> [YOUR TASK] Using the data below, return word for word every line from the one holding "What Blender Python" down to the one holding "random.seed(7); RNG = np.random.RandomState(7)". Leave pictures out.

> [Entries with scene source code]
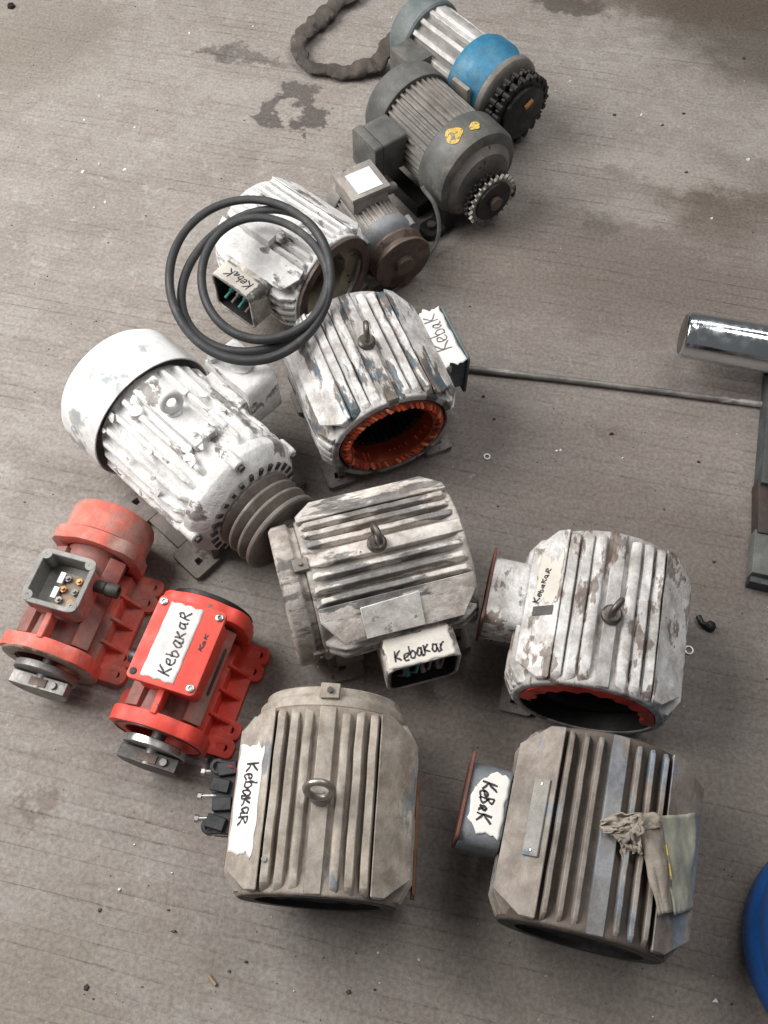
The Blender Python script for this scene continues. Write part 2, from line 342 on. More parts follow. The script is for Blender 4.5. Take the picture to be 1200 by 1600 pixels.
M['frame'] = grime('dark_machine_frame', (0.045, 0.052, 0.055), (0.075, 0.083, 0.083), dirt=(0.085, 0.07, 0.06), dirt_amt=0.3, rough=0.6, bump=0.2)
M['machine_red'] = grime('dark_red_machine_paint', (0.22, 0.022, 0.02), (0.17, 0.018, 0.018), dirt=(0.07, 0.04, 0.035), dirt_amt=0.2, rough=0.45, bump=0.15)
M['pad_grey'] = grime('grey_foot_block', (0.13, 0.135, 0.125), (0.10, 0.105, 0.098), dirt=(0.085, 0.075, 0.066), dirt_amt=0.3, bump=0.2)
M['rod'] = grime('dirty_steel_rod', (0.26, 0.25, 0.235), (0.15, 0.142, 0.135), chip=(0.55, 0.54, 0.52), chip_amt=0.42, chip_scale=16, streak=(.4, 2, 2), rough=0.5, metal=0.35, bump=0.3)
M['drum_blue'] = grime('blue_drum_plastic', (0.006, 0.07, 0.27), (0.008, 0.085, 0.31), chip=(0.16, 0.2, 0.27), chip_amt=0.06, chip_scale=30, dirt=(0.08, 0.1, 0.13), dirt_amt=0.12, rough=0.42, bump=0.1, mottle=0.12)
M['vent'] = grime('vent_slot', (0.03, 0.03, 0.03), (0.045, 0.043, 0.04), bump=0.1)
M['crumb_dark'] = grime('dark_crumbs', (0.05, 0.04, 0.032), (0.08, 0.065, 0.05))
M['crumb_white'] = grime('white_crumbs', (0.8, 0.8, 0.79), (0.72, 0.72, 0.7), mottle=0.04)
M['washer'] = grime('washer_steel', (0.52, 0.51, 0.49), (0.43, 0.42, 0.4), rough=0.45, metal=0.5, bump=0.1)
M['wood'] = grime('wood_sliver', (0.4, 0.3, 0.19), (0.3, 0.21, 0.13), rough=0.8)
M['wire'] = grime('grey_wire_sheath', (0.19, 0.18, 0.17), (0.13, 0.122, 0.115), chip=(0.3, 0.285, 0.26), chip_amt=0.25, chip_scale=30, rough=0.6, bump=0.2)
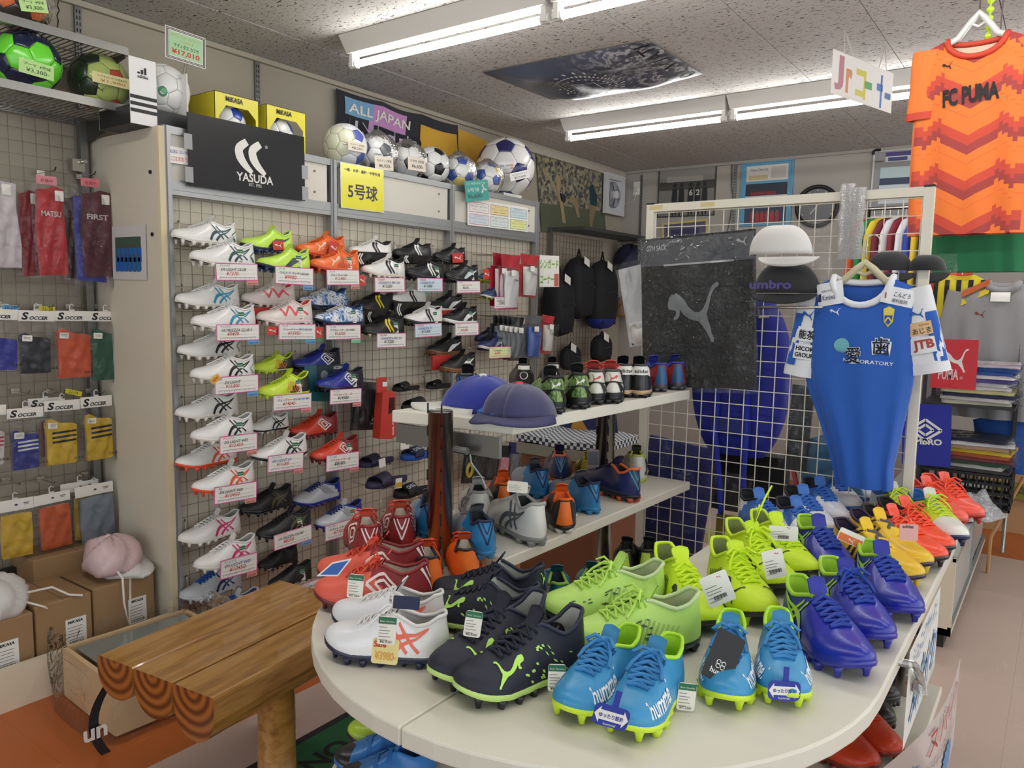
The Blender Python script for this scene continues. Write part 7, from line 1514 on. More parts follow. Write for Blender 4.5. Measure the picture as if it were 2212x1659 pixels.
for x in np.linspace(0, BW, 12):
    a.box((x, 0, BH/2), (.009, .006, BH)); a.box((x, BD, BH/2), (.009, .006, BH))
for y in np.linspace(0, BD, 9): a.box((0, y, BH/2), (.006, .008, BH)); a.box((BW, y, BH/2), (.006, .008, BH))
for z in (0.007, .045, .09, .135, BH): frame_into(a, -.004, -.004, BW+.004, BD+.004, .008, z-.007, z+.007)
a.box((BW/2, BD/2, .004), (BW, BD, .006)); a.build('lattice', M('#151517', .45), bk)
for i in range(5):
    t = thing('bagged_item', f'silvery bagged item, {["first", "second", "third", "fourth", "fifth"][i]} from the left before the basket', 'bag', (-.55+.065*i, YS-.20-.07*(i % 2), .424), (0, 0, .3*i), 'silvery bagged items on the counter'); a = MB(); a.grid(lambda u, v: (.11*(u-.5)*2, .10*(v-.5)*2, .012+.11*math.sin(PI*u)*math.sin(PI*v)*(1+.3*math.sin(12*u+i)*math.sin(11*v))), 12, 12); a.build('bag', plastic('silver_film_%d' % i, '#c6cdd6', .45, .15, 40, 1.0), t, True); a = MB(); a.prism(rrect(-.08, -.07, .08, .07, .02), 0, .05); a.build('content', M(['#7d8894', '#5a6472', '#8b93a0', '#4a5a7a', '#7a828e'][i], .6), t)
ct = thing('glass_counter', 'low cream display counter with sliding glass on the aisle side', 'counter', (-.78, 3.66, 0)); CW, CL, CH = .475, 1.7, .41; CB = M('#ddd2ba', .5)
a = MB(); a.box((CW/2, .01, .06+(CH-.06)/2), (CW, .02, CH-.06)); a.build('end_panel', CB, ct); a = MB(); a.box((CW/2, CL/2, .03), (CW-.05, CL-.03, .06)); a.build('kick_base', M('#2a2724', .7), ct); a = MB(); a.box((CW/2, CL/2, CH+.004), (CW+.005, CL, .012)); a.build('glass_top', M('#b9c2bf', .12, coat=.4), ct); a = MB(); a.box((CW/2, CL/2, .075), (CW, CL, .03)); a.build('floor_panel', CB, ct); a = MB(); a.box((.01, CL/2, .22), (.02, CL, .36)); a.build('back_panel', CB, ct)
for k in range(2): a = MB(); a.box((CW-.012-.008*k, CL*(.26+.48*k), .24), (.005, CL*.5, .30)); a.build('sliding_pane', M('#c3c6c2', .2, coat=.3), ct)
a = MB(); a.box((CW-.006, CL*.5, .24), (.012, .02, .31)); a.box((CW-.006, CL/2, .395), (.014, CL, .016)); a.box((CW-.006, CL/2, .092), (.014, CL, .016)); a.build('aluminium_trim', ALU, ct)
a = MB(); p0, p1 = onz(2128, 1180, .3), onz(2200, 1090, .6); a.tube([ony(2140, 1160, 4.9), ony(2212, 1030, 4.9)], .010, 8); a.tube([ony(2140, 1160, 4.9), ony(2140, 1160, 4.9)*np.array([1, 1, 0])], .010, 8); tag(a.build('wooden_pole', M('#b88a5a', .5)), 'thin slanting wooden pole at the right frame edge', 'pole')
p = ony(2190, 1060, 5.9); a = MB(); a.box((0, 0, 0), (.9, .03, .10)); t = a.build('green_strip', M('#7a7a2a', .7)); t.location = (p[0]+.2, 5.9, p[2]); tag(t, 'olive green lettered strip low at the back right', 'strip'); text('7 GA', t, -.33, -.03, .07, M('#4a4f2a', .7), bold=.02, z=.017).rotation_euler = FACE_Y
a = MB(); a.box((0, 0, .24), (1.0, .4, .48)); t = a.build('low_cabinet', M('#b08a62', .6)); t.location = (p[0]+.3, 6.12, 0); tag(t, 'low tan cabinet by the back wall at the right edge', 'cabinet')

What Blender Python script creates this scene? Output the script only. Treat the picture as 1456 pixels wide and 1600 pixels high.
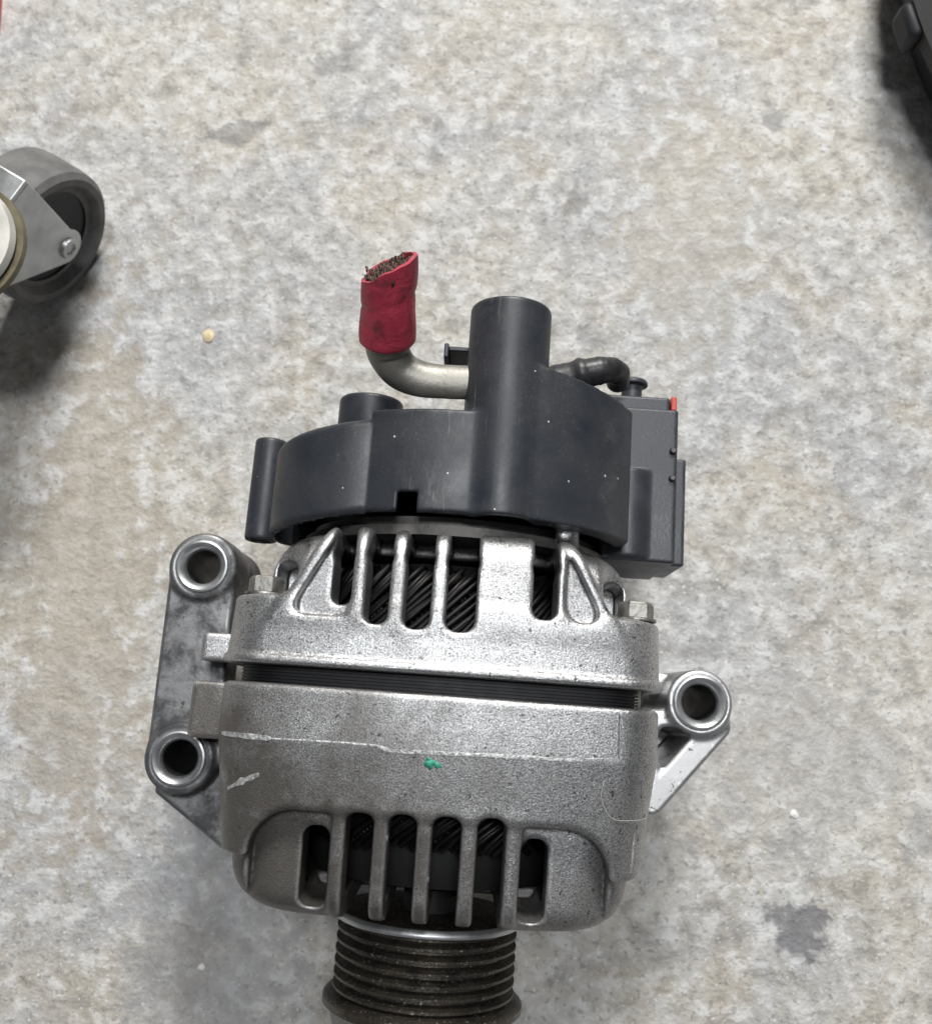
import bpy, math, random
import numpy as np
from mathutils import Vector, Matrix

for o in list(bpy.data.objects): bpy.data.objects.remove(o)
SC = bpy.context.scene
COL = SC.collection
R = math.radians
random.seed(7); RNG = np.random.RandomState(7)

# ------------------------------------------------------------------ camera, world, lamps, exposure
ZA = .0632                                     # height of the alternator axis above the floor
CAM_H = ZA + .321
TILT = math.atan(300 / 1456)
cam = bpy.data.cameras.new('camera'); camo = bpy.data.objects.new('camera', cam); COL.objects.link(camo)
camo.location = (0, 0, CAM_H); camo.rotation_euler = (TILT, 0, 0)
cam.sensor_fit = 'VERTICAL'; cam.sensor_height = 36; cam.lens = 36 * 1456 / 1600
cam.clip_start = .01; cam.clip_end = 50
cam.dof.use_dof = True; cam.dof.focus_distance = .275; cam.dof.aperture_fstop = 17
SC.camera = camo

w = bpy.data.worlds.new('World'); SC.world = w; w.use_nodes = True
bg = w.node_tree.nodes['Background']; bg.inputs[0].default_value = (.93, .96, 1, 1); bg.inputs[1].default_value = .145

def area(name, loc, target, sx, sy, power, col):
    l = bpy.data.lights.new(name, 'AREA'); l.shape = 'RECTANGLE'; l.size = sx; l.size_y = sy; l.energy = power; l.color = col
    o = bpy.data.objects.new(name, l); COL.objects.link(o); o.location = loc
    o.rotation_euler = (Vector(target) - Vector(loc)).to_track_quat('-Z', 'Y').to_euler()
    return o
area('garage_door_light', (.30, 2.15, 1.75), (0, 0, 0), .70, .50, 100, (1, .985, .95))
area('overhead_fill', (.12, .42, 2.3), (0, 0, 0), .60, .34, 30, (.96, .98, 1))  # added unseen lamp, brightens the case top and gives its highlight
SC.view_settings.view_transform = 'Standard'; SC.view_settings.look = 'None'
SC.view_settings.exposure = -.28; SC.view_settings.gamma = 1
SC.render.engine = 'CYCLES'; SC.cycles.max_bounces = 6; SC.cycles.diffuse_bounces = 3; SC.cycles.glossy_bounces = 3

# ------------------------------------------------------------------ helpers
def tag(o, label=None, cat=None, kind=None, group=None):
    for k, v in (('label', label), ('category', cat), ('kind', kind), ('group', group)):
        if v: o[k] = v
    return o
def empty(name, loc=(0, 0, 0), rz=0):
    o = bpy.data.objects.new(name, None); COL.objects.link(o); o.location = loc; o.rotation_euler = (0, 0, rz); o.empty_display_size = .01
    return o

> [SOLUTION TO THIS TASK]
What Blender Python script creates this scene? Output the script only. Treat the picture as 1456 pixels wide and 1600 pixels high.
import bpy, math, random
import numpy as np
from mathutils import Vector, Matrix

for o in list(bpy.data.objects): bpy.data.objects.remove(o)
SC = bpy.context.scene
COL = SC.collection
R = math.radians
random.seed(7); RNG = np.random.RandomState(7)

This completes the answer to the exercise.